Last month, U.N. Secretary-General Antonio Guterres warned in a report that the already dire humanitarian situation in Syria is worsening and said if aid deliveries from Türkiye to Idlib aren’t renewed, millions of Syrians may not survive the winter.
In July 2020, China and Russia vetoed a U.N. resolution that would have maintained two border crossing points from Türkiye for humanitarian assistance into the northern Syrian opposition stronghold. Days later, the council authorized the delivery of aid through just one of those crossings, Bab al-Hawa, and this has been the case since.
Russia has repeatedly said the cross-border aid deliveries that began in 2014 were meant to be temporary.
Guterres said deliveries have increased across conflict lines within the country, like Sunday’s delivery, which Russia has pressed for. But he said they cannot substitute for “the size or scope of the massive cross-border U.N. operation.”
Russia, which has backed Assad in a civil war that began in 2011, argues that the U.N. operation violates Syria's sovereignty and territorial integrity. It says more assistance should be delivered from inside the country, raising opposition fears that food and other aid would fall under regime control.
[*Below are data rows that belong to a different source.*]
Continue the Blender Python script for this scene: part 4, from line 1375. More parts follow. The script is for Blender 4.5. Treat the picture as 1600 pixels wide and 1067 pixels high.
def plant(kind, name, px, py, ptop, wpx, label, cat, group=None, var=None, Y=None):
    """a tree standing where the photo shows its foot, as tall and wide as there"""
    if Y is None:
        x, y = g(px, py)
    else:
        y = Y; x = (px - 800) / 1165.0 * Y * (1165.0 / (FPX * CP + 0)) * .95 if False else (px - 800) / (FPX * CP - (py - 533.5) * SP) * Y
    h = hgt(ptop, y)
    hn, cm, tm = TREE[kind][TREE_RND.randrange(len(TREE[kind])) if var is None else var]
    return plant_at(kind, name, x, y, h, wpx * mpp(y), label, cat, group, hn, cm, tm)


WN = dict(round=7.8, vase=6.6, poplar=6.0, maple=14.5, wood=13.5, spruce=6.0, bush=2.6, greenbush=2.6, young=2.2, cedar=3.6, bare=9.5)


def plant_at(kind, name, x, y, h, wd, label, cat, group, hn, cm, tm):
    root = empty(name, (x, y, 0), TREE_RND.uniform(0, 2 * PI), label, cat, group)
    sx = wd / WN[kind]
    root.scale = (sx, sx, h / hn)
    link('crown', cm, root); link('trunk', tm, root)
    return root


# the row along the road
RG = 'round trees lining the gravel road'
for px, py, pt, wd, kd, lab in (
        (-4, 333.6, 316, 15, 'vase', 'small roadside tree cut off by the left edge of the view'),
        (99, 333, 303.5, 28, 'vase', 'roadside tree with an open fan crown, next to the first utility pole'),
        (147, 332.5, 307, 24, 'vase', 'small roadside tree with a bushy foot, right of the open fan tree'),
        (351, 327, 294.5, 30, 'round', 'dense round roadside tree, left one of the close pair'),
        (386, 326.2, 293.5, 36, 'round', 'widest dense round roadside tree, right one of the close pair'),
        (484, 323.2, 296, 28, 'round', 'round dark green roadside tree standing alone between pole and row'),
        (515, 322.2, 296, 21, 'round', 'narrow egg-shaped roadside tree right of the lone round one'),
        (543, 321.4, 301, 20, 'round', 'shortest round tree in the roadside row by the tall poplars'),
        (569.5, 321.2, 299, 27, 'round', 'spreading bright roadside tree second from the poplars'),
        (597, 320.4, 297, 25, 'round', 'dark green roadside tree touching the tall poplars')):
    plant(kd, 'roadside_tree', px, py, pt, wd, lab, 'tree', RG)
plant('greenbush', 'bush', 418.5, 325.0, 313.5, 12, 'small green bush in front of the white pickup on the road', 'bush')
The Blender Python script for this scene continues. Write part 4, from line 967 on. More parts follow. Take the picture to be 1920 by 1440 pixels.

In 2014, the Security Council allowed aid deliveries into opposition-held areas of Syria from Iraq, Jordan and two points in Türkiye. But Russia and China, which have veto powers, have whittled that down to just one Turkish border point.
According to the U.N., nearly 600 trucks delivering food and other essential aid crossed the border into northwest Syria every month in 2022.
The head of the Syrian National Coalition, Salem al-Muslat, sent a message to the U.N. regarding the continuation of aid to the country, his office said Sunday.
“Al-Muslat called for extending the mechanism for entering humanitarian aid across the border by extending Security Council Resolution No. 2642 of July 12, 2022, and searching for alternatives in case the resolution could not be extended.”
He further called on the U.N. not to allow Russia to use humanitarian issues for its own agenda.
“Al-Muslat stressed that the practices of the Assad regime and its partners led to the largest humanitarian catastrophe the world has known since the world war and threatened the rights and security of millions of Syrians who are practically besieged.”